### REQUEST:
Take every line from the material that has the word "pixels" in it.

Records:
** BEGIN **

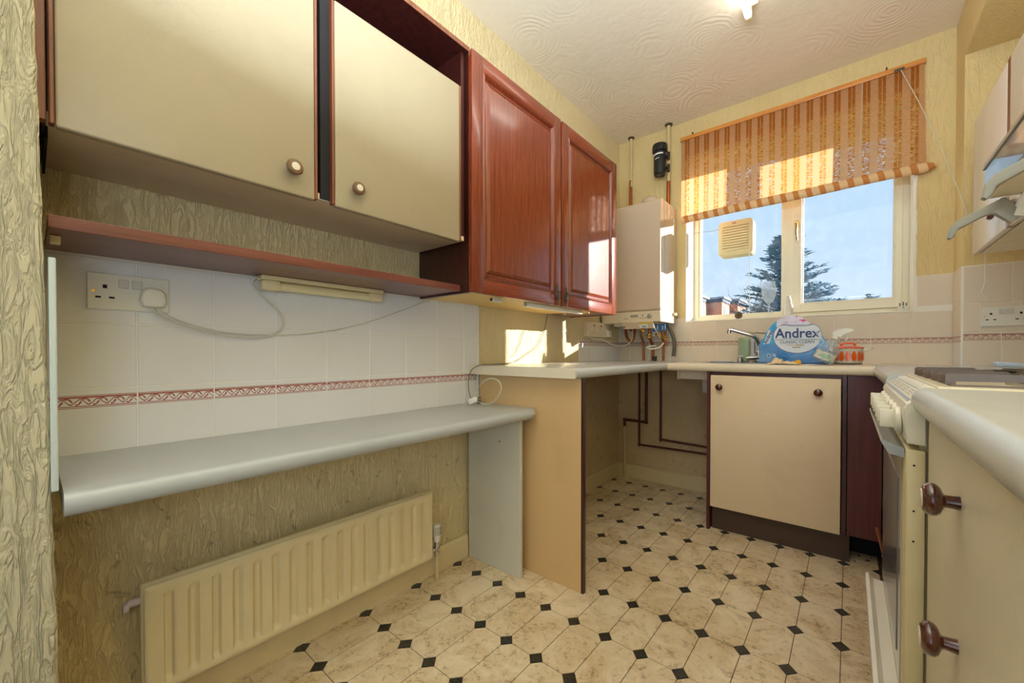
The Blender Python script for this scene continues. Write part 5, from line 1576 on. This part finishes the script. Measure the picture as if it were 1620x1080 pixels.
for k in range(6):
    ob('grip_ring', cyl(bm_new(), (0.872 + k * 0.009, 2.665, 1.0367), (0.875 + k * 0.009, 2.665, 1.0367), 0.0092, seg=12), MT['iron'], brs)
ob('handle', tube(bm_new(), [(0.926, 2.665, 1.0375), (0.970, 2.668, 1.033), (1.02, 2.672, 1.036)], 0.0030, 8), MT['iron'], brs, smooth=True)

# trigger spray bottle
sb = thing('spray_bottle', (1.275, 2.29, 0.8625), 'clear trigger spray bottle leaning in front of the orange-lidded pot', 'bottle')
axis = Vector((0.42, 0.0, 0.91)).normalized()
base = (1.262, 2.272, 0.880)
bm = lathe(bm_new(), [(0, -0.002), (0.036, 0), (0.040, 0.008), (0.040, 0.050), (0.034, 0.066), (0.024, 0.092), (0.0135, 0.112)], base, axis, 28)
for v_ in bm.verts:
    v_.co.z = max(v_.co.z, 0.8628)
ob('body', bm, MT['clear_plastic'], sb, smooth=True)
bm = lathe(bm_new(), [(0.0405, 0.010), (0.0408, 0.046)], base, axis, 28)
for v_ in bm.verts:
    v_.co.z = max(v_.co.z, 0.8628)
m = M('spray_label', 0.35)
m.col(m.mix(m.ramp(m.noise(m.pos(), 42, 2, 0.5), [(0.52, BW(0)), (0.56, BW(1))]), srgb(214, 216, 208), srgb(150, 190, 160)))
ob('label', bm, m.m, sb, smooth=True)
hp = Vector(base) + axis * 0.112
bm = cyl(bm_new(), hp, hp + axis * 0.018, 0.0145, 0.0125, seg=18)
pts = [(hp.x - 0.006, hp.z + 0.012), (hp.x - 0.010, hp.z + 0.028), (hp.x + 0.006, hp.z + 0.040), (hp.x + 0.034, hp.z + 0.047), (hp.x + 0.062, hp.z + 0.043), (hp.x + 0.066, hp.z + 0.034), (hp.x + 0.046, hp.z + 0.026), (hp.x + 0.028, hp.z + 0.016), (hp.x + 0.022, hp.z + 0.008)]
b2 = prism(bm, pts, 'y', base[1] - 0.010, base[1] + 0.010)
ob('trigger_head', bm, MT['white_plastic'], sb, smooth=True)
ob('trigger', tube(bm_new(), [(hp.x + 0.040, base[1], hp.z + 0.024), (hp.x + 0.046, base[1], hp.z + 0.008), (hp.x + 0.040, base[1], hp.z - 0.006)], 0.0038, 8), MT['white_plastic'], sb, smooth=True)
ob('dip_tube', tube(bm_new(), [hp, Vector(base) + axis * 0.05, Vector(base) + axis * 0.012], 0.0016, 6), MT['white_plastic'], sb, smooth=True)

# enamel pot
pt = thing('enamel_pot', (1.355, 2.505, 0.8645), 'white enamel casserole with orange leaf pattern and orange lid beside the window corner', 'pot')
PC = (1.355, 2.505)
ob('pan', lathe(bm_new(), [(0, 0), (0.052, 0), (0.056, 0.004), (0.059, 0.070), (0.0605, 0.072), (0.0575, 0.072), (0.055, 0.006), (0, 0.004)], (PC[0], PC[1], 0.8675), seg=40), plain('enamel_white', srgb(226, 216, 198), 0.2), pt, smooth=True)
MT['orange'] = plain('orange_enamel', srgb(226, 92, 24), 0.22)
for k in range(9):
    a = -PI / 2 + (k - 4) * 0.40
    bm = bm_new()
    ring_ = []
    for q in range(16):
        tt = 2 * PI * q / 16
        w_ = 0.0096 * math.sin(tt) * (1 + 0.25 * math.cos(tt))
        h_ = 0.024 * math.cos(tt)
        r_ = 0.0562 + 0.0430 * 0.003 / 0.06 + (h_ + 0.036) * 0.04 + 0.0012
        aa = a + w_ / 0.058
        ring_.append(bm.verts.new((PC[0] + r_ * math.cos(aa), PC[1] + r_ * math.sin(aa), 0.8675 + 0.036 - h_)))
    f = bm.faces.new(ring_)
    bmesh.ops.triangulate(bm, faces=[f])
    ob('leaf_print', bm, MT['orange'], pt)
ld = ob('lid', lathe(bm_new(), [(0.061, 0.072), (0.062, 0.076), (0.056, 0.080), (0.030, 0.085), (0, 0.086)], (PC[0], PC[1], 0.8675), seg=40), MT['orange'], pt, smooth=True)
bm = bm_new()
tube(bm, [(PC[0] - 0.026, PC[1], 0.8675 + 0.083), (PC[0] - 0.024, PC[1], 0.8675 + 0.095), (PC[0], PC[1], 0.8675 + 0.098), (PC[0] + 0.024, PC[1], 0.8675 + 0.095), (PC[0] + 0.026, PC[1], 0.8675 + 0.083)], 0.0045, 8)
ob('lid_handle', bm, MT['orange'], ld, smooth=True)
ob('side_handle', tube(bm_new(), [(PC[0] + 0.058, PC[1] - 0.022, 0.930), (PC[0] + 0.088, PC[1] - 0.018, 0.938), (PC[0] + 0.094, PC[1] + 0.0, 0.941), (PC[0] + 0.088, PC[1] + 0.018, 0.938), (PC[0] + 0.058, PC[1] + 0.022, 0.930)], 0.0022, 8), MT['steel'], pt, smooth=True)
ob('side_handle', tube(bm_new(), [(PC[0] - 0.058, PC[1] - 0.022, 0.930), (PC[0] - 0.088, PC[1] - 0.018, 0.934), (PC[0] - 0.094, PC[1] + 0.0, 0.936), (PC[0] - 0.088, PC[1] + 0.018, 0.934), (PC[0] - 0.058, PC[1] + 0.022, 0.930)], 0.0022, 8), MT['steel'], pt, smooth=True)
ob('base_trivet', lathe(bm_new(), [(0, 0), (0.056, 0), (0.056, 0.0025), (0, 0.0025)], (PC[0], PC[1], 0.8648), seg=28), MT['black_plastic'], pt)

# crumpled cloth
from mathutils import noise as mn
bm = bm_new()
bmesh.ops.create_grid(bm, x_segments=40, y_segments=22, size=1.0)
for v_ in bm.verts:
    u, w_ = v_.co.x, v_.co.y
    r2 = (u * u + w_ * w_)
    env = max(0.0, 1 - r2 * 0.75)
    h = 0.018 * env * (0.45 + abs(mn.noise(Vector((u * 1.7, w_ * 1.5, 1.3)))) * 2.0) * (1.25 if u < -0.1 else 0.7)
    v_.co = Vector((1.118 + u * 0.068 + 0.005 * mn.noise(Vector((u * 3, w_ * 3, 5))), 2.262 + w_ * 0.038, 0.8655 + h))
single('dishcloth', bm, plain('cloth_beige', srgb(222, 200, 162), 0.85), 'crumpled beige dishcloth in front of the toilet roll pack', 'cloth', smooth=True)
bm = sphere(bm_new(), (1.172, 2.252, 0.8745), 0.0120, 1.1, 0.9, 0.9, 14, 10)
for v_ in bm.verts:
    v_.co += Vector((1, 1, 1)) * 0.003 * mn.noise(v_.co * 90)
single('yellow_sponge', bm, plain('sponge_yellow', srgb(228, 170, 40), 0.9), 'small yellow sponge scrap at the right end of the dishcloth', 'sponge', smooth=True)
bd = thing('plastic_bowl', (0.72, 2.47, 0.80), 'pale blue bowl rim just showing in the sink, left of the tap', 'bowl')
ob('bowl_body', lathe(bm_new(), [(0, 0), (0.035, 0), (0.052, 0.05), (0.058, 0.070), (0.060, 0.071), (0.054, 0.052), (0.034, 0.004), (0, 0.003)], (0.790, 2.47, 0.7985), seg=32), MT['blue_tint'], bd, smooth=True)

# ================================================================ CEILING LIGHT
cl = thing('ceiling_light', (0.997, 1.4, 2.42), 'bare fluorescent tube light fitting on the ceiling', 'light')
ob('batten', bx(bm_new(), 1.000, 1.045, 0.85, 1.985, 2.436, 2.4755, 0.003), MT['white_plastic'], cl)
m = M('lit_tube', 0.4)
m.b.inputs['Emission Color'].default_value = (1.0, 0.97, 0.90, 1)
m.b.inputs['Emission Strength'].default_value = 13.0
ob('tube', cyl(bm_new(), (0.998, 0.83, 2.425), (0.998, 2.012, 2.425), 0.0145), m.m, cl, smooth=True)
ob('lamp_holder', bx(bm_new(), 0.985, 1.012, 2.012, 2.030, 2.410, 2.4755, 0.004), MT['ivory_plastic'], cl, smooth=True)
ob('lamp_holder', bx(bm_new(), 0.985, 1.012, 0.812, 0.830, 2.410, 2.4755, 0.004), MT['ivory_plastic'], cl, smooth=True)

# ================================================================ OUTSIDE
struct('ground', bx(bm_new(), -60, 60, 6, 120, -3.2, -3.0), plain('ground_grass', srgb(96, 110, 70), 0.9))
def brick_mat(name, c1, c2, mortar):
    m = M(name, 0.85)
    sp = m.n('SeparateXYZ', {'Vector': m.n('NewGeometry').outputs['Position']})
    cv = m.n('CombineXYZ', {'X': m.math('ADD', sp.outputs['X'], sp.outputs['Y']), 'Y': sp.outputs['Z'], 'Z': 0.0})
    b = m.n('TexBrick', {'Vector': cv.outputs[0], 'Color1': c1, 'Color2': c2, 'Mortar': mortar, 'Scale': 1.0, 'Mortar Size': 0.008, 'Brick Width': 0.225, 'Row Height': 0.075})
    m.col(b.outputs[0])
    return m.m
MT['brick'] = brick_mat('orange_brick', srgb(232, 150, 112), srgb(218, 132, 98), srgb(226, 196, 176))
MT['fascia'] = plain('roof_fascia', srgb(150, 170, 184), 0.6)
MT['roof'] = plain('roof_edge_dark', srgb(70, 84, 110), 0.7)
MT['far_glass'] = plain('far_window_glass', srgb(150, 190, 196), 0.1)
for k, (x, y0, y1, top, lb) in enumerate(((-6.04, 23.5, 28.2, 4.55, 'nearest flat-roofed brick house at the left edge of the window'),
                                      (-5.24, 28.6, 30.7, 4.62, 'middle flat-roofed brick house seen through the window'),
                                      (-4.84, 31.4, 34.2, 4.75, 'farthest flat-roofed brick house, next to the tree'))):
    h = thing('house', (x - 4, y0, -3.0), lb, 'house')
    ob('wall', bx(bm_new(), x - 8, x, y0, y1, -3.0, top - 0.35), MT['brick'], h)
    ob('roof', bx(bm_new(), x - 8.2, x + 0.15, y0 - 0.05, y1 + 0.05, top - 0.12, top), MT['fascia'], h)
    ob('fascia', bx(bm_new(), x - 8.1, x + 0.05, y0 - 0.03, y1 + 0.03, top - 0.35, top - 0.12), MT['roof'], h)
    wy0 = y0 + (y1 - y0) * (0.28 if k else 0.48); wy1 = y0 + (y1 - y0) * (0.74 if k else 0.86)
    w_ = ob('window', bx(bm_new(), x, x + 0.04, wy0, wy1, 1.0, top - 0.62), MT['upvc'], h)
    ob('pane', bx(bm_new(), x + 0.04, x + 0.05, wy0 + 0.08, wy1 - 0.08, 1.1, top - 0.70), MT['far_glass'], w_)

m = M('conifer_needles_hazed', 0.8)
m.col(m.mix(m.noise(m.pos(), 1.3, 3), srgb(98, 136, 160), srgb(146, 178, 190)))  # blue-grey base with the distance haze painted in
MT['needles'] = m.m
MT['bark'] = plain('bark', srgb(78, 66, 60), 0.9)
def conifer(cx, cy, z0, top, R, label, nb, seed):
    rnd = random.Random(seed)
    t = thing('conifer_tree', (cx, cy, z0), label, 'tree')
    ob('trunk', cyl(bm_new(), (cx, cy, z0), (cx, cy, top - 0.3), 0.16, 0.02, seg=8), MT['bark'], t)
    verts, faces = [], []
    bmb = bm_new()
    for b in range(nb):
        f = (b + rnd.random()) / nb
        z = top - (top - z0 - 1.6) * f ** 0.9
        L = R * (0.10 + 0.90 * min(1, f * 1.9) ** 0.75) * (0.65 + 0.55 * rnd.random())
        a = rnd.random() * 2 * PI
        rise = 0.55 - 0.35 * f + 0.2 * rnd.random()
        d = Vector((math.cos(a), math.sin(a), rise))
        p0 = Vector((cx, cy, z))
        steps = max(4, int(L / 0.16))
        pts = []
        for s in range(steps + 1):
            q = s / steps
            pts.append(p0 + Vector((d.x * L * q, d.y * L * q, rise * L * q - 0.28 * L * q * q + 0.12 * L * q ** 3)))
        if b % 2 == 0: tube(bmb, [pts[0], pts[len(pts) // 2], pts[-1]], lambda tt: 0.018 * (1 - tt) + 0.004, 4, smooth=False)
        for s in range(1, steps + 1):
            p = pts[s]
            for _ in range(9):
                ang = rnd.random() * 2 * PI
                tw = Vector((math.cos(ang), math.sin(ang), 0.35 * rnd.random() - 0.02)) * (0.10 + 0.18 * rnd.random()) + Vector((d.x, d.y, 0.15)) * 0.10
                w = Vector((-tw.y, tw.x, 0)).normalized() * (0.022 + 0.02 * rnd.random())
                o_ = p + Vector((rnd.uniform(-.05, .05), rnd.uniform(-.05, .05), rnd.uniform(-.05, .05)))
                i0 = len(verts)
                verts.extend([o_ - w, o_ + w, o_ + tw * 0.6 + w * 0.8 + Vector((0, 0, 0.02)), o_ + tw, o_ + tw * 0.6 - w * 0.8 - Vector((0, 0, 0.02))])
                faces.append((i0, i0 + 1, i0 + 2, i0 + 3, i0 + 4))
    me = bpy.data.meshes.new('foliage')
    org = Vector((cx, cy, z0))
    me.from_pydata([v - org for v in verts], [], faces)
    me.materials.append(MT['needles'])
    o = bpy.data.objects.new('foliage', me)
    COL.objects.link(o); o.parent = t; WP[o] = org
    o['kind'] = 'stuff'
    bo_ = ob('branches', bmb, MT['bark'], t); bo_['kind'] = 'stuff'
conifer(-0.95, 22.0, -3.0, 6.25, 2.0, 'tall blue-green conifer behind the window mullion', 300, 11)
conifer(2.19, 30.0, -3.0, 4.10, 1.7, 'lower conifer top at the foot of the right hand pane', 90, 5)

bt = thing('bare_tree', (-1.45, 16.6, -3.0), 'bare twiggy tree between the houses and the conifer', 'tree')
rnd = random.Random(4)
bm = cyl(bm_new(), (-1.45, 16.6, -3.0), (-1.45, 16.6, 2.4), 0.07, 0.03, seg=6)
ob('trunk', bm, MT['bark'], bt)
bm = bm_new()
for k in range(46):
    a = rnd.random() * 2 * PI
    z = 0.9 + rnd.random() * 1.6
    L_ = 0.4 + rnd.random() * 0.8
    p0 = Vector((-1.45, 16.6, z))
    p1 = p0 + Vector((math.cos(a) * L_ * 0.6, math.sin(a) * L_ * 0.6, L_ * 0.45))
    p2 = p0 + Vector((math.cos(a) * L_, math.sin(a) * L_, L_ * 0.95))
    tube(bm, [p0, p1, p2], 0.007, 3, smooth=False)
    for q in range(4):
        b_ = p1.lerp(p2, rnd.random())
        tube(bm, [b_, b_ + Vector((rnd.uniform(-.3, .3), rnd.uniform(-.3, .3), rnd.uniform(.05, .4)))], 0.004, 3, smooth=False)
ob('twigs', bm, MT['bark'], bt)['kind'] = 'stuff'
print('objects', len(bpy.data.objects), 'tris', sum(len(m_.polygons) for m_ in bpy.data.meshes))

** END **
** BEGIN **

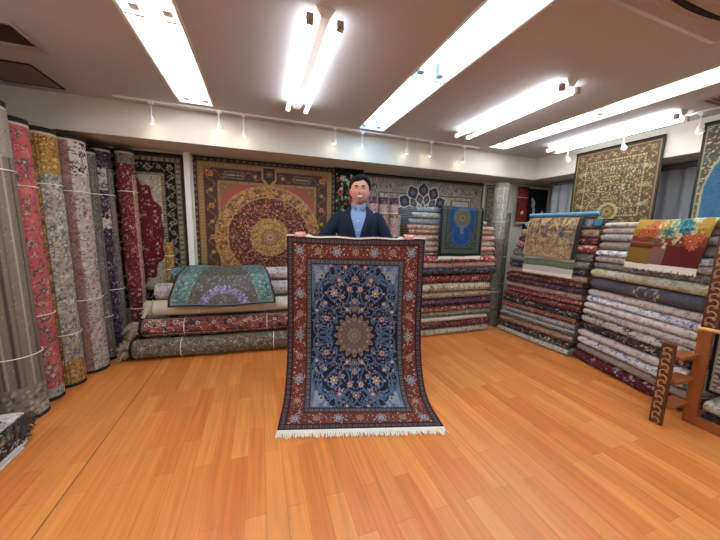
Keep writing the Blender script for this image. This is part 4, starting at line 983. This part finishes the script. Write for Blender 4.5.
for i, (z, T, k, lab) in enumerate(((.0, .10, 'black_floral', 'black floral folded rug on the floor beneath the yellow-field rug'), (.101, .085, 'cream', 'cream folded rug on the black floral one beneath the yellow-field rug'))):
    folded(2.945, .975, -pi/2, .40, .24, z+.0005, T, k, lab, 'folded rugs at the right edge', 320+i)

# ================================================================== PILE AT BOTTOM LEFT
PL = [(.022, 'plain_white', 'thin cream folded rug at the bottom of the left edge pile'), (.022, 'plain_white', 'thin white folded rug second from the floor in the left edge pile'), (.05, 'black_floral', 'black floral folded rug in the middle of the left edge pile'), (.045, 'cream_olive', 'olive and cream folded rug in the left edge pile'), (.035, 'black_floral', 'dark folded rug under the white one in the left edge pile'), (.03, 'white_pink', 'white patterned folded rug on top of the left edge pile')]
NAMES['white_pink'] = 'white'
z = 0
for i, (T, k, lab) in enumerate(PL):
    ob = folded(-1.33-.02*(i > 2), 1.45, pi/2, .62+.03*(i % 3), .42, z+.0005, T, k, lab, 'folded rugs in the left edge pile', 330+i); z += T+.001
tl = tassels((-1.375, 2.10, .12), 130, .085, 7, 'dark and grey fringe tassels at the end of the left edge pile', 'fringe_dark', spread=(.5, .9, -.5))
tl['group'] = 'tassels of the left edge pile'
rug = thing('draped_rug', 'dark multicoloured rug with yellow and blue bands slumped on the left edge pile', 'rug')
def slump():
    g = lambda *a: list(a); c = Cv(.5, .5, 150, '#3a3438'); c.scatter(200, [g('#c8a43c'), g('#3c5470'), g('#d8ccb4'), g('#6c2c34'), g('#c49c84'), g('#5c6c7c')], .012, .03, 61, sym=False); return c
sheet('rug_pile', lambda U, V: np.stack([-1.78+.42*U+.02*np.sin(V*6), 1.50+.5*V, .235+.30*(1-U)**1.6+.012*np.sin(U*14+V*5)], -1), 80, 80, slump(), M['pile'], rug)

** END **
** BEGIN **

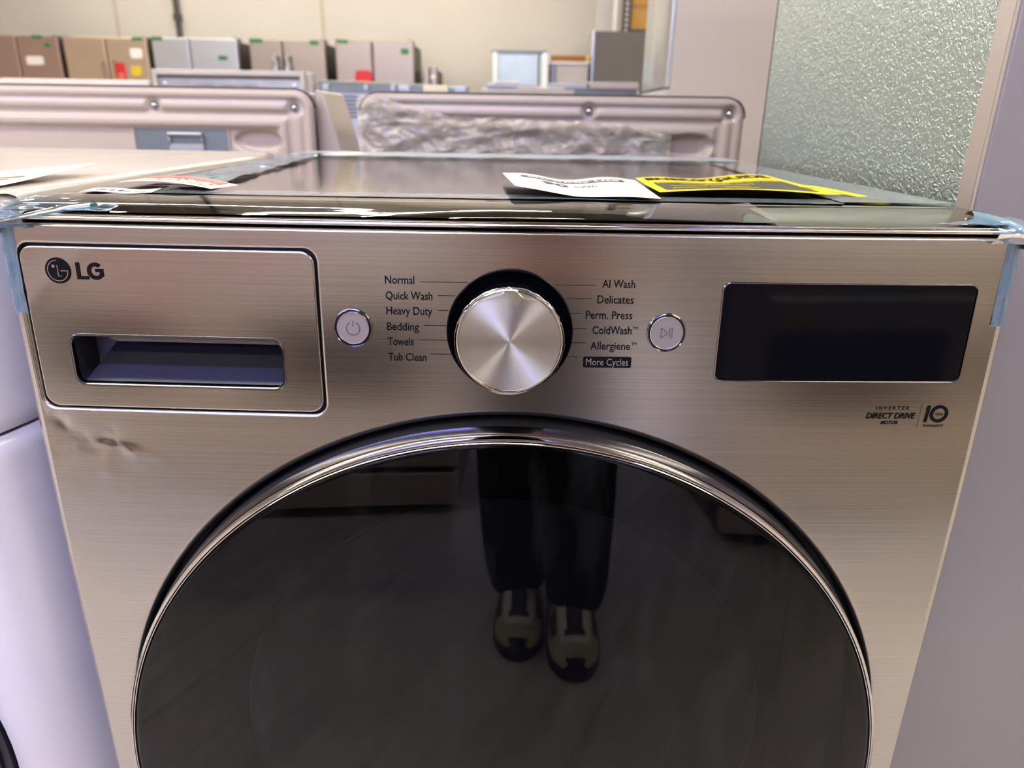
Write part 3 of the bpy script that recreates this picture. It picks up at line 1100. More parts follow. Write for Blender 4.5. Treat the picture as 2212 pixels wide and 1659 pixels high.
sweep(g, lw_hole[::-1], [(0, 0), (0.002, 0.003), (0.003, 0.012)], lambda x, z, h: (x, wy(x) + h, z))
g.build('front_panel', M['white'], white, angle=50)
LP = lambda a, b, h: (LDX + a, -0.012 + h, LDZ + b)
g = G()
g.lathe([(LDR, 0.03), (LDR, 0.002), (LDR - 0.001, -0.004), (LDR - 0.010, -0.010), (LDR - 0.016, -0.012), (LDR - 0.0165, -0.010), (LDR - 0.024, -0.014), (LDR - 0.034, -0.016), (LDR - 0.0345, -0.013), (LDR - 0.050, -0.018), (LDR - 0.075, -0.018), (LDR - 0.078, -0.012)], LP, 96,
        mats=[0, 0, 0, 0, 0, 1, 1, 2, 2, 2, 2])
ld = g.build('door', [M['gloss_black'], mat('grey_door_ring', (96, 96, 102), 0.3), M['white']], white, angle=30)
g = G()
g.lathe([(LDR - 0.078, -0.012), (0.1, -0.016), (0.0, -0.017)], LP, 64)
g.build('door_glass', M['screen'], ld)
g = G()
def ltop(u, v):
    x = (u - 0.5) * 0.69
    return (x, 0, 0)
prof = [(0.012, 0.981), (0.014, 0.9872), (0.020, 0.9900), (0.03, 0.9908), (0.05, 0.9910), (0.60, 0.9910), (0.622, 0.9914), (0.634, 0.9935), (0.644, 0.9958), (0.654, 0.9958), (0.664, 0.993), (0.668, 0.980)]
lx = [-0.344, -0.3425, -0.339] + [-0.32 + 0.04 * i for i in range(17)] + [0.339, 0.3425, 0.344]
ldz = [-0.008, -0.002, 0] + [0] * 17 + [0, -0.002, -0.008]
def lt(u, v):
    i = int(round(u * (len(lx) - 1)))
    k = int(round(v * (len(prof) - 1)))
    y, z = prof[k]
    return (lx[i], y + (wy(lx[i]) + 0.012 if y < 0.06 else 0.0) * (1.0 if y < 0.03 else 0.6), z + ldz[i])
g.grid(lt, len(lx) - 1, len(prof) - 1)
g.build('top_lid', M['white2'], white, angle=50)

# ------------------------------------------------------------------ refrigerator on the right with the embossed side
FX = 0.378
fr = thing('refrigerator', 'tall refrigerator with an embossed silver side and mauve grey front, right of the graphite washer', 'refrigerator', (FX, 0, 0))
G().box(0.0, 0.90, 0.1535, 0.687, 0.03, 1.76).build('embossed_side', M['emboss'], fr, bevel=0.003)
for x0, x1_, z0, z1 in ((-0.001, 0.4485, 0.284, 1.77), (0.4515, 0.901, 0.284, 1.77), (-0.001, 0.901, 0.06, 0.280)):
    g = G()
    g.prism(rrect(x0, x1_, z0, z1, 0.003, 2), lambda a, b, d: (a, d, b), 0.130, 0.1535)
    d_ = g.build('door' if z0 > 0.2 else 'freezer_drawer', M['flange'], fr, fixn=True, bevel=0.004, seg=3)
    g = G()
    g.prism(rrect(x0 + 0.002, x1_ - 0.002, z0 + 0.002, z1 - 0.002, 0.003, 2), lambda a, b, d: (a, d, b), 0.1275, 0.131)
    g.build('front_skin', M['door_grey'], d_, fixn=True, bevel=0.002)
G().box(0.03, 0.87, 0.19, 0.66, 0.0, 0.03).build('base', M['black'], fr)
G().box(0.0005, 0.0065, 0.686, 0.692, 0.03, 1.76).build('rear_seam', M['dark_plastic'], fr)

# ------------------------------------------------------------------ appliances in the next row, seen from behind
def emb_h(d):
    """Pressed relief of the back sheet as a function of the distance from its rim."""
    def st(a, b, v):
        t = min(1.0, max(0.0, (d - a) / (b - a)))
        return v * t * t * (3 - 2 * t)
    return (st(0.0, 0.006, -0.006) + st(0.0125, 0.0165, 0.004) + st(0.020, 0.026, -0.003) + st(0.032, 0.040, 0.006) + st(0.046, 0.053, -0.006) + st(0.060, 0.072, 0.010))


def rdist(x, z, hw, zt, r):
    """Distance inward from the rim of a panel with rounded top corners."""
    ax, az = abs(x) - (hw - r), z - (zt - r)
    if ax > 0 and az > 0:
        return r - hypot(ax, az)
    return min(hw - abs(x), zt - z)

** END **

### SOLUTION TO THIS PROBLEM:
The Blender Python script for this scene continues. Write part 5, from line 1576 on. This part finishes the script. Measure the picture as if it were 1620x1080 pixels.
Write part 3 of the bpy script that recreates this picture. It picks up at line 1100. More parts follow. Write for Blender 4.5. Treat the picture as 2212 pixels wide and 1659 pixels high.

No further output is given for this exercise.